Both the line containing "Model this scene" and the line containing "return m, nt, out" are part of the range to copy, along with every line between them. Copy it exactly and leave out the pictures.

# AVAILABLE RECORDS
[Begin]
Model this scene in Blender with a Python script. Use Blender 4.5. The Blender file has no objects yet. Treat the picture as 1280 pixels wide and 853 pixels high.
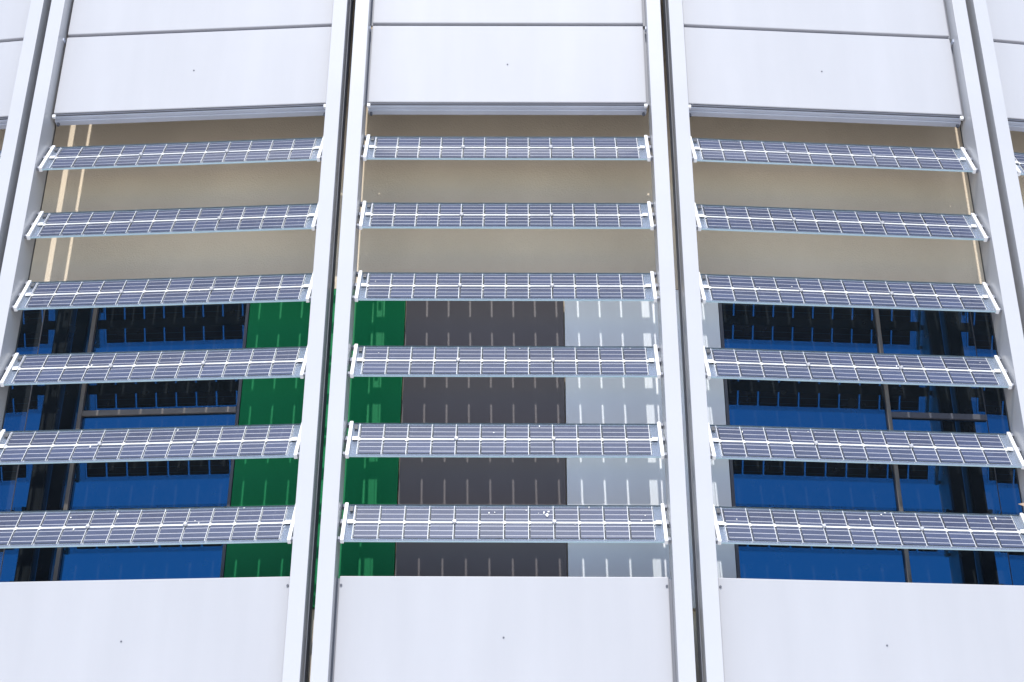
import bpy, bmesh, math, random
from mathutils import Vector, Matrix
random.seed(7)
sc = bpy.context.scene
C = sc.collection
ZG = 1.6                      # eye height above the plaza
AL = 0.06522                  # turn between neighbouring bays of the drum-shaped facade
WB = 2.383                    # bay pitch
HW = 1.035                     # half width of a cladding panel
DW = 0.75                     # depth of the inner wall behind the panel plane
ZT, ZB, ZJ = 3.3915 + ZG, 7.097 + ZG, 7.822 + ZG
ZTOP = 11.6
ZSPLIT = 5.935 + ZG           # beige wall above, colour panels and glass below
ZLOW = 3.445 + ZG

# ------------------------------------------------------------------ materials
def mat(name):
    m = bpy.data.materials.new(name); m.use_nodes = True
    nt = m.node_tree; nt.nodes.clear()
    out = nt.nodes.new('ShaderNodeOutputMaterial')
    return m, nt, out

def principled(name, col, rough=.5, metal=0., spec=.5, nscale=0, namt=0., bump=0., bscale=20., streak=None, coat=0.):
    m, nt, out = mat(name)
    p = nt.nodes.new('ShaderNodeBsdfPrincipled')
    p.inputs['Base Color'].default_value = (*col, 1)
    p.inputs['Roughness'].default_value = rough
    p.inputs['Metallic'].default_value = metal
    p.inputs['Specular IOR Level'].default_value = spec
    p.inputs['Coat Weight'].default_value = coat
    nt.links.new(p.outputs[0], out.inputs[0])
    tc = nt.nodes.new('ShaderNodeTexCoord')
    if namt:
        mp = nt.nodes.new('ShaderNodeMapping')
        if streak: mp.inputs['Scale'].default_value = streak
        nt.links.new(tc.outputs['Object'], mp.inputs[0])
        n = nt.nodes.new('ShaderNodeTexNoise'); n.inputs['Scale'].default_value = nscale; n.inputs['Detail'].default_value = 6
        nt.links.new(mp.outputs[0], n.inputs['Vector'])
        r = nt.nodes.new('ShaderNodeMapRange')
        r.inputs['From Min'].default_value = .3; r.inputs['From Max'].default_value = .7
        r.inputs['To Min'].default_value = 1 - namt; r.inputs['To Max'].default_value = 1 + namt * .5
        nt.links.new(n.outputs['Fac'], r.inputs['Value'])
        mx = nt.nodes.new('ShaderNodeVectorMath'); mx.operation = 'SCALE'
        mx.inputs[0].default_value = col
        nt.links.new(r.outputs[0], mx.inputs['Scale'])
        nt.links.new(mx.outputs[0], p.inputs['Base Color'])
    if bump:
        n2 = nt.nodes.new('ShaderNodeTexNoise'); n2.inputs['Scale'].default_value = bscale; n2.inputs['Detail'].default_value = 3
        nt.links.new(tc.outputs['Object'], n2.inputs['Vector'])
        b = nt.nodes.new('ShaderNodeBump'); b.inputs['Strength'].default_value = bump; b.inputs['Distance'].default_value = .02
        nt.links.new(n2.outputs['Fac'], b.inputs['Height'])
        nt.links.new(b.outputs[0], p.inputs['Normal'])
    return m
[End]
[Begin]
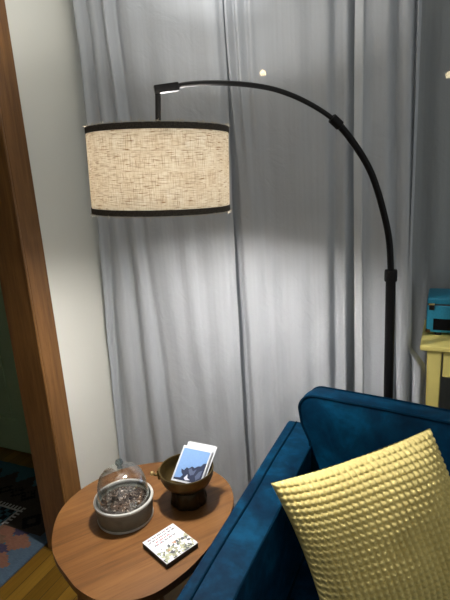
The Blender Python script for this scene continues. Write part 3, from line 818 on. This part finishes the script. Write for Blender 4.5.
[End]
# CORRECT OUTPUT
Model this scene in Blender with a Python script. Use Blender 4.5. The Blender file has no objects yet. Treat the picture as 1280 pixels wide and 853 pixels high.
import bpy, bmesh, math, random
from mathutils import Vector, Matrix
random.seed(7)
sc = bpy.context.scene
C = sc.collection
ZG = 1.6                      # eye height above the plaza
AL = 0.06522                  # turn between neighbouring bays of the drum-shaped facade
WB = 2.383                    # bay pitch
HW = 1.035                     # half width of a cladding panel
DW = 0.75                     # depth of the inner wall behind the panel plane
ZT, ZB, ZJ = 3.3915 + ZG, 7.097 + ZG, 7.822 + ZG
ZTOP = 11.6
ZSPLIT = 5.935 + ZG           # beige wall above, colour panels and glass below
ZLOW = 3.445 + ZG

# ------------------------------------------------------------------ materials
def mat(name):
    m = bpy.data.materials.new(name); m.use_nodes = True
    nt = m.node_tree; nt.nodes.clear()
    out = nt.nodes.new('ShaderNodeOutputMaterial')
    return m, nt, out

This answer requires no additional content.